The Wisconsin decision was written by Rebecca Bradley, the court’s most extreme justice. Bradley is former president of the Milwaukee chapter of the rightwing Federalist Society, the same organization that screened Trump’s appointees to Supreme Court to assure their willingness to overturn abortion rights for women and other constitutional rights.
“Claims of political unfairness in the maps present political questions, not legal ones,” Bradley wrote, pretending the partisan Republican court majority only issues legal decisions, not political ones. That’s demonstrably false. The court nearly always sides with the Republican legislature against Democratic Gov. Tony Evers. That started even before Evers took office when it approved a large package of lame-duck Republican legislation stripping Evers of the powers of previous governors.
Rare Decision
A rare anti-Republican decision came last December when Trump’s state supporters attempted to steal the election for him by asking the court to throw out all 3.3 million legally cast votes and allow the gerrymandered Republican legislature to declare Trump the winner of Wisconsin’s 10 electoral votes. That was too much for conservative Justice Brian Hagedorn to stomach. He broke from his rightwing colleagues to prevent it. Bradley exposed her own twisted political views by condemning Hagedorn’s opposition to election theft as “a death blow to democracy.” Not the American democracy most of us have always lived under that used to be supported by both political parties.
Unfortunately, Wisconsin won’t have a chance to replace any of the politically deranged members of the court majority until April 2023 with the expiration of the term of Chief Justice Pat Roggensack, now 81.
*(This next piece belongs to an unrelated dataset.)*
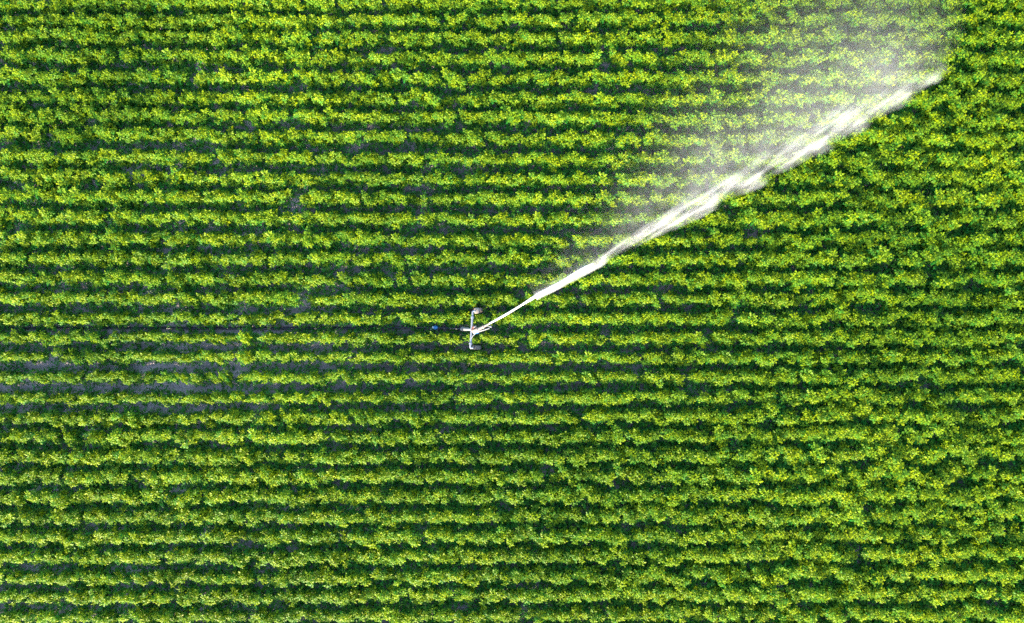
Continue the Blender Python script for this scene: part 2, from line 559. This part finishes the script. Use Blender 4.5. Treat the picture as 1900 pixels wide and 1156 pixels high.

Tragically, Americans today may never again live under a U.S. Supreme Court majority that supports all the hard-won constitutional protections for equal rights and opportunities and free and fair elections that were once the hallmarks of our democracy. It could take decades before we have a more fairly balanced Supreme Court again.
Despite what Chief Justice Roberts wrote in 2019, the solution to the destruction of American democracy has to lie with federal courts including the U.S. Supreme Court that makes the final decisions on the law of the land. That’s why appointments are for life to shield them from petty political concerns.
State judges like those on the Wisconsin Supreme Court who run for election can’t be trusted to rise above the politics of the moment.